Movie Review: “The Legend of Tarzan”

Starring
Alexander Skarsgård, Margot Robbie, Samuel L. Jackson, Christoph Waltz, Djimon Hounsou, Jim Broadbent
Director
David Yates

It’s been over 100 years since author Edgar Rice Burroughs published his first Tarzan novel and nearly half that long since the character was last relevant in pop culture, so it’s understandable why Warner Bros. may have thought it was a good idea to resurrect the franchise as a big summer blockbuster. Unfortunately, there’s a reason Tarzan hasn’t succeeded in recent times, and that’s because it’s a largely hokey premise that is firmly rooted in the sensibilities of a bygone era. Though director David Yates’ reboot is admirably old-fashioned in execution, a gorgeously filmed adventure movie shot with classic Hollywood grandeur, “The Legend of Tarzan®” is as soulless as the registered trademark symbol that appears on the opening title card.

Set in 1890, the film begins several years after the man formerly known as Tarzan (Alexander Skarsgård) left the jungles of Africa to assume his rightful position as British aristocrat John Clayton III alongside his wife Jane (Margot Robbie). But when he receives an invitation from King Leopold II of Belgium to return to the Congo as a trade emissary for the House of Commons, American statesman George Washington Williams (Samuel L. Jackson) convinces him to go in order to investigate rumors that Leopold is using slave labor to colonize the country. Upon arriving in the Congo, however, John discovers that the whole trip is a ruse devised by Leopold’s trusted advisor, Leon Rom (Christoph Waltz), who has agreed to hand John over to a vengeful chieftain (Djimon Honsou) in exchange for diamonds needed to pay off Leopold’s mounting debt.

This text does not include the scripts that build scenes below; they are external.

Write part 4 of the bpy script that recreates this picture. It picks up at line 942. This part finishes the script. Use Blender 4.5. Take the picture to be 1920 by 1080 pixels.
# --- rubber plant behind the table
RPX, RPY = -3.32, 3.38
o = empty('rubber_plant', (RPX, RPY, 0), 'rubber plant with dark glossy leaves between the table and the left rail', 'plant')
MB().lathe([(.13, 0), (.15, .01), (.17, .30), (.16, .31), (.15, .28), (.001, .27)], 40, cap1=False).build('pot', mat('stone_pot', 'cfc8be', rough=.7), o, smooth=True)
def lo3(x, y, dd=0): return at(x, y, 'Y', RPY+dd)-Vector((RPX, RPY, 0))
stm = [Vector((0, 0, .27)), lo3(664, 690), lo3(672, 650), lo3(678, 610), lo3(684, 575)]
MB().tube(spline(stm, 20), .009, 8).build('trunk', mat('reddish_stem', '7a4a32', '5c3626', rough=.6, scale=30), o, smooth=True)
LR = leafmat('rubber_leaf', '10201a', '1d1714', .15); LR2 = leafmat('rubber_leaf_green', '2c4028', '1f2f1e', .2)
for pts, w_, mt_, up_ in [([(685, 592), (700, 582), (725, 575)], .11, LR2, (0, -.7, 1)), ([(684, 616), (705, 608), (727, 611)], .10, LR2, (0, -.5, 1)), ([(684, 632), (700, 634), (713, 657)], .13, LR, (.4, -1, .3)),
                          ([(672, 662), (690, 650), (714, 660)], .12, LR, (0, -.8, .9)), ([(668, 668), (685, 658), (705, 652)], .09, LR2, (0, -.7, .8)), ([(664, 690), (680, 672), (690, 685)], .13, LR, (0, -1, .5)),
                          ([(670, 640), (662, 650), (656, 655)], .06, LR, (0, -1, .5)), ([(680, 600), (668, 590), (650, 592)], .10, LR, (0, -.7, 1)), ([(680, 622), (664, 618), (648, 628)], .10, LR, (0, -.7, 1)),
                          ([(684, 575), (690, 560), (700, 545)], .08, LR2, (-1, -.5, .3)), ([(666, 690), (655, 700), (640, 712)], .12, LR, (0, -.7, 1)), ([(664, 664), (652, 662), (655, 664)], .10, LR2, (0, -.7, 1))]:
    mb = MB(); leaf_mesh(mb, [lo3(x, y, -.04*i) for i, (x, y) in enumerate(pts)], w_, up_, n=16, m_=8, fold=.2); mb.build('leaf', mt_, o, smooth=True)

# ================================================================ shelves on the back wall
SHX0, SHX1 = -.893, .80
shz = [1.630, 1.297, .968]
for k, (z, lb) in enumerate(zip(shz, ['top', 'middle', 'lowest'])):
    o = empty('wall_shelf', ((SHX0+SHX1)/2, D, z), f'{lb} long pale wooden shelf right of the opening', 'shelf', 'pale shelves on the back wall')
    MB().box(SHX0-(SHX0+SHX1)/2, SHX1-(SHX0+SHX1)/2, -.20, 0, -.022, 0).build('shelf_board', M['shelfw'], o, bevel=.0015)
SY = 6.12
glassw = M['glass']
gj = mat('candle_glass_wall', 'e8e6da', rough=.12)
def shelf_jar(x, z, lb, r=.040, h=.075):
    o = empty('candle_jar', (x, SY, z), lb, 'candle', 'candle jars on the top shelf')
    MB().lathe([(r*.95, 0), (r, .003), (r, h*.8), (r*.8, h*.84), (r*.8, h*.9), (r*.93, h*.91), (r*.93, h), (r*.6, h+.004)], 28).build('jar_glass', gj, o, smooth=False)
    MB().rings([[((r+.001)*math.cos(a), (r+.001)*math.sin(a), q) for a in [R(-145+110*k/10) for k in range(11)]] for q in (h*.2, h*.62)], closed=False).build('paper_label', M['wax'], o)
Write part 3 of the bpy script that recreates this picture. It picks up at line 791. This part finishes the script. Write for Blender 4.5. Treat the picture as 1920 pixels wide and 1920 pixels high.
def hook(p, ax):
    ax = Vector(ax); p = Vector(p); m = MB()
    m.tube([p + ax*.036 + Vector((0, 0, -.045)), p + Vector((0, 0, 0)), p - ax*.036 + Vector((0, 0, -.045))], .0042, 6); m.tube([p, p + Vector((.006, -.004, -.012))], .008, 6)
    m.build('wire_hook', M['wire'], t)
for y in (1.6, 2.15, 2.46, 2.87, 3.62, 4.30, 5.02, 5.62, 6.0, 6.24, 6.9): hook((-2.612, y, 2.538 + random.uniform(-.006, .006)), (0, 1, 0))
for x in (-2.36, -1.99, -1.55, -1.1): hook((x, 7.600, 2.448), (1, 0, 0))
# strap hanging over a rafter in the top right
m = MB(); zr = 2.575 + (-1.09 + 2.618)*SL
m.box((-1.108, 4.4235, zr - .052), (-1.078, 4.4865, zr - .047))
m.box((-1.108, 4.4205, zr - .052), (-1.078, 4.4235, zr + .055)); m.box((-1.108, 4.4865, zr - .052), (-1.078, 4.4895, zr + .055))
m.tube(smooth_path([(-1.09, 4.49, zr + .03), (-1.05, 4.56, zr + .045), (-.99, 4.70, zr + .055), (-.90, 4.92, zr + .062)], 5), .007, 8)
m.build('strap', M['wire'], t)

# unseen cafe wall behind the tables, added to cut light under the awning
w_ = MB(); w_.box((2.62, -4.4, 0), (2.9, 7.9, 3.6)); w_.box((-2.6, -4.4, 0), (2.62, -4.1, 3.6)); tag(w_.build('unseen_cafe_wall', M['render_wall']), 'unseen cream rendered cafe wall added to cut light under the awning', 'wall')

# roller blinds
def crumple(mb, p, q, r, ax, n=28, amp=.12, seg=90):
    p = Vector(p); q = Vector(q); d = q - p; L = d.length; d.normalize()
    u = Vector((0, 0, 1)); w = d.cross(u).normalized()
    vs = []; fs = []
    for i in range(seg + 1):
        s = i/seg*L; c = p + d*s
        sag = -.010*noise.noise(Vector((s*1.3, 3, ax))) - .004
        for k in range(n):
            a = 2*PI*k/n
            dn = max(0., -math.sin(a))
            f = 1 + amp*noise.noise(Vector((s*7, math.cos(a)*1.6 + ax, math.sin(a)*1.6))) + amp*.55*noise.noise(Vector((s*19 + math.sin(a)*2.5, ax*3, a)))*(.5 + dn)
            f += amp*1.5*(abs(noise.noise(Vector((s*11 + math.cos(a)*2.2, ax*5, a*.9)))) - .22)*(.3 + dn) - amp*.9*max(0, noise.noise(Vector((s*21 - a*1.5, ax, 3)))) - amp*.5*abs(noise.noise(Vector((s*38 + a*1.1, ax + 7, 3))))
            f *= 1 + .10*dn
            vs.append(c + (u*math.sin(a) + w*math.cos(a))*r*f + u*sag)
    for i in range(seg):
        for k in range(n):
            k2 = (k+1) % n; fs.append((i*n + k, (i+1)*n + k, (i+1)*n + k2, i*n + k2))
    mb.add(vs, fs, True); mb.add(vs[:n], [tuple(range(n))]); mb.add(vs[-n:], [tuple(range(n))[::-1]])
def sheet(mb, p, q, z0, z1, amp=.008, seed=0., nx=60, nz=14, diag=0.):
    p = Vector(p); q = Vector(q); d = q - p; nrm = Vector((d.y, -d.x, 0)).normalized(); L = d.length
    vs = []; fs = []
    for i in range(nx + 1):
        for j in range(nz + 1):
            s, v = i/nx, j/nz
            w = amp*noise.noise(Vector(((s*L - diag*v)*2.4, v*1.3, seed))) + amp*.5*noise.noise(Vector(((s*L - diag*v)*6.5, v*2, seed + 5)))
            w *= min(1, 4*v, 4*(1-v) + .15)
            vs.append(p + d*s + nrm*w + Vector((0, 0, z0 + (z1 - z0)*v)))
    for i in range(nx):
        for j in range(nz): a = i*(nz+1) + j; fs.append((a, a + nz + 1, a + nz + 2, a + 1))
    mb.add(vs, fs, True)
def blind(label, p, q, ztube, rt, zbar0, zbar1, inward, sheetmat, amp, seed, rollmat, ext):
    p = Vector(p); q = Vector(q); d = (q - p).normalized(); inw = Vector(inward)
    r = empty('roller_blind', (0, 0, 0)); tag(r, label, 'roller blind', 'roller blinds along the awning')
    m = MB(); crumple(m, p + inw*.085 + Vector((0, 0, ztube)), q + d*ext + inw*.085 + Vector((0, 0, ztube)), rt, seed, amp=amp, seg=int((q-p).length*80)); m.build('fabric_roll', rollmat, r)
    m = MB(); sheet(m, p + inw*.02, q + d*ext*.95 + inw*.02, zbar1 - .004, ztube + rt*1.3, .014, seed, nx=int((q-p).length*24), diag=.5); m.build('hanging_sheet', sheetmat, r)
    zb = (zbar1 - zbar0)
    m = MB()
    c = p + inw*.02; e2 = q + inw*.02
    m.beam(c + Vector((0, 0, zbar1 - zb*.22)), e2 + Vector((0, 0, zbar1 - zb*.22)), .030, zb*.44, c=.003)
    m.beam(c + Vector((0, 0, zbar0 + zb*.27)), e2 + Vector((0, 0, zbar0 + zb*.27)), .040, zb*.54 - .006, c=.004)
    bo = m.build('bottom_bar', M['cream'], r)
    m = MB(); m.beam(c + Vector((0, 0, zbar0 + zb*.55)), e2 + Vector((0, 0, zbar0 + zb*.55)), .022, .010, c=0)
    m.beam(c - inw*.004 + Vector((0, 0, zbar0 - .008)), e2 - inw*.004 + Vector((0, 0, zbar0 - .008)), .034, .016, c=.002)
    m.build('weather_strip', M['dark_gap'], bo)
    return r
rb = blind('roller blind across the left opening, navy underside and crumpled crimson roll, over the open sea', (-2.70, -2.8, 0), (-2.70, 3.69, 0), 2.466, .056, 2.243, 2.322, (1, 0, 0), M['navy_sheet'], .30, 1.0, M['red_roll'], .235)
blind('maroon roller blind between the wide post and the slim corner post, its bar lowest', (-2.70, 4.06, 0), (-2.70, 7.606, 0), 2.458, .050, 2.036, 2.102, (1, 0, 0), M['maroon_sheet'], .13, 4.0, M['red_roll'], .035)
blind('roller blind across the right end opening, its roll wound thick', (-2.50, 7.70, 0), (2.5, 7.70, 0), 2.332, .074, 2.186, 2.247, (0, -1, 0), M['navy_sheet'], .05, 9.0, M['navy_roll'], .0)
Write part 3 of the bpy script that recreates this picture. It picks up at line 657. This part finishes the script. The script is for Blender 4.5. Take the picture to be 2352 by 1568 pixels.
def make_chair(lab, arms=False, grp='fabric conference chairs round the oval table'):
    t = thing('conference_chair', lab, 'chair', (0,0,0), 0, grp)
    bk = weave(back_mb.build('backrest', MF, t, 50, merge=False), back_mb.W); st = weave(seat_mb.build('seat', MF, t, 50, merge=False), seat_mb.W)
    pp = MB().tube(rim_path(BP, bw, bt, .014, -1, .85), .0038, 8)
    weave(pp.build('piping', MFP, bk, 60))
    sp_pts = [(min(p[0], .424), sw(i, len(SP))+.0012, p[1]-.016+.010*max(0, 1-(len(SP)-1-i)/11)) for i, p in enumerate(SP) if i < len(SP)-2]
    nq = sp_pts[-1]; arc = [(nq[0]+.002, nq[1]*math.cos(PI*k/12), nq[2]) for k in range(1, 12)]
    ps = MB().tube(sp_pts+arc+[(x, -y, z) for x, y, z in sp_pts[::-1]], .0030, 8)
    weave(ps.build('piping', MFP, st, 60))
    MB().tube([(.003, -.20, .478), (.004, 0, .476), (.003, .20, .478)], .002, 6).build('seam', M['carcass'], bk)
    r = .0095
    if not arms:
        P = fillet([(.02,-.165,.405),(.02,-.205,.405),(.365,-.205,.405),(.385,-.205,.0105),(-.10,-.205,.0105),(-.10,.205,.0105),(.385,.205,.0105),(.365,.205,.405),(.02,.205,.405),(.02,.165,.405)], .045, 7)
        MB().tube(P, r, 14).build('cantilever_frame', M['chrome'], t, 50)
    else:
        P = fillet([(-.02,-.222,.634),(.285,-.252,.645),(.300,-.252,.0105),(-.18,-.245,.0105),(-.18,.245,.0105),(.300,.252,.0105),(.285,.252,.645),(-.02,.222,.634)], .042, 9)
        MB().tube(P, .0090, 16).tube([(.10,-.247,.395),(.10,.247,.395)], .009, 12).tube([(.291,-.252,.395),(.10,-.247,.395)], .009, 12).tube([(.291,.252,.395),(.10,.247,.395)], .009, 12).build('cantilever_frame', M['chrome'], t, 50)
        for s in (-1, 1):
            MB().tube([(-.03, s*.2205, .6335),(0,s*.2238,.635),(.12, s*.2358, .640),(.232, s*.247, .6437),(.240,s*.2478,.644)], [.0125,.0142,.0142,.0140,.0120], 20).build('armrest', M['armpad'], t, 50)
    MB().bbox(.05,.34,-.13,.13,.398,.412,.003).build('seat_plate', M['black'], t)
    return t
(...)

John manages to evade capture, but Jane is kidnapped in the process, prompting him to unleash the beast he’s kept contained for so long in order to rescue her.

“The Legend of Tarzan” is unnecessarily complex for what amounts to a fairly basic damsel-in-distress adventure movie, and that’s due to writers Adam Cozad and Craig Brewer’s decision to ground the story in actual history. King Leopold, Leon Rom and George Washington Williams are all real people, but while their inclusion is intended to legitimize Tarzan as someone who could feasibly exist within our world, it has the opposite effect. Tarzan just isn’t a very captivating hero, despite some well-meaning flashbacks that fill in the gaps of his tragic origin.

It probably doesn’t help that Alexander Skarsgård, who was an inspired choice for the title character, plays him so grim-faced that he doesn’t seem capable of emotion. Christoph Waltz is also wasted in yet another generic villain role whose most prominent attribute is the rosaries he carries around as a makeshift weapon. (Apparently, an actual whip was too on-the-nose.) Margot Robbie and Samuel L. Jackson fare a little better as the spunky Jane and John’s comic relief sidekick, respectively, but they’re trapped in a mostly humorless film that feels as dated as its white savior protagonist.

Everything about this movie is woefully undercooked, from the story, to the acting, to the special effects, which look photorealistic in some parts and unpolished in others. Even the action scenes aren’t terribly exciting; in fact, they’re so poorly edited that it seems like entire beats have been removed to save money in post-production. It wouldn’t surprise me if that was true, because “The Legend of Tarzan” – a would-be event film that happens to be pretty uneventful – has the air of a big budget movie whose studio didn’t realize its mistake until it was too late. David Yates’ work on the last four Harry Potter films proved that he could deliver spectacle without sacrificing story or character, but sadly, “The Legend of Tarzan” is such a total snoozefest that it fails on both counts.